At home, I shared my day with Irene as we all cooked dinner. It was such an intersting time as we cooked ugali and sukuma wiki while listening to Ja Rule, Ashlee Simpson, Celine Deon, and Shakira. We all sang along and I felt as though I was a part of the family. I couldn't help but laugh to myself about what music they listen to, it felt kind of like a flashback to the 90s.
Today at work started off with another visit to the Ramand Home. Afterwards, our director met us and seemed to be leading us all over town and I was really clueless to the point of this seemingly endless adventure. Finally we arrived in the office of the Department of Adult Education. It was perfect. I felt as though I was watching my thesis paper write itself as we talked with the woman in charge. She runs a program with adults who previously dropped out of school and are now receiving their education in hopes of being financially self-sufficient. This was just what I was looking for as I asked her about issues of gender inequality in education and why these women dropped out of school in the first place. She touched on the tradition of a valued male education and the lack of value of women's education. She also talked about how this is changing because of various women's empowerment movements. I can't wait to speak with her again and speak with these women. I finally felt like I had a breakthrough and saw something that could actually help me with my work.
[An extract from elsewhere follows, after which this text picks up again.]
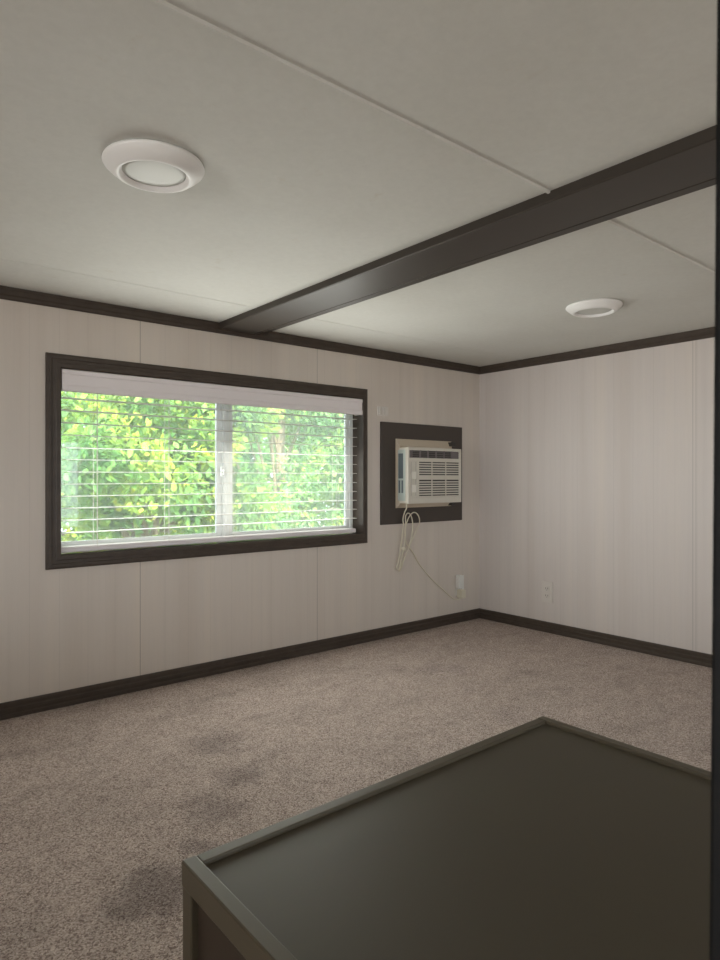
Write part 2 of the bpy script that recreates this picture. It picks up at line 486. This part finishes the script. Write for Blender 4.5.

Next we visiting the Muslim primary and secondary school. We met with about 20 girls and spoke to them about adolescence. It has been a really interesting experience working with the 29 year old Swedish volunteer and the 22 year old Finnish volunteer. In our free time, we talk about our countries and I feel as though I am really getting a multi-cultural experience.
After work I have been meeting up with my friends to talk and unwind at Nakumat--the local Target. We all buy soda and sit around and talk about our days and what we are experiencing. It is so nice to see everyone and really feel a bit of comfort and home, even if it is at the local convenience store.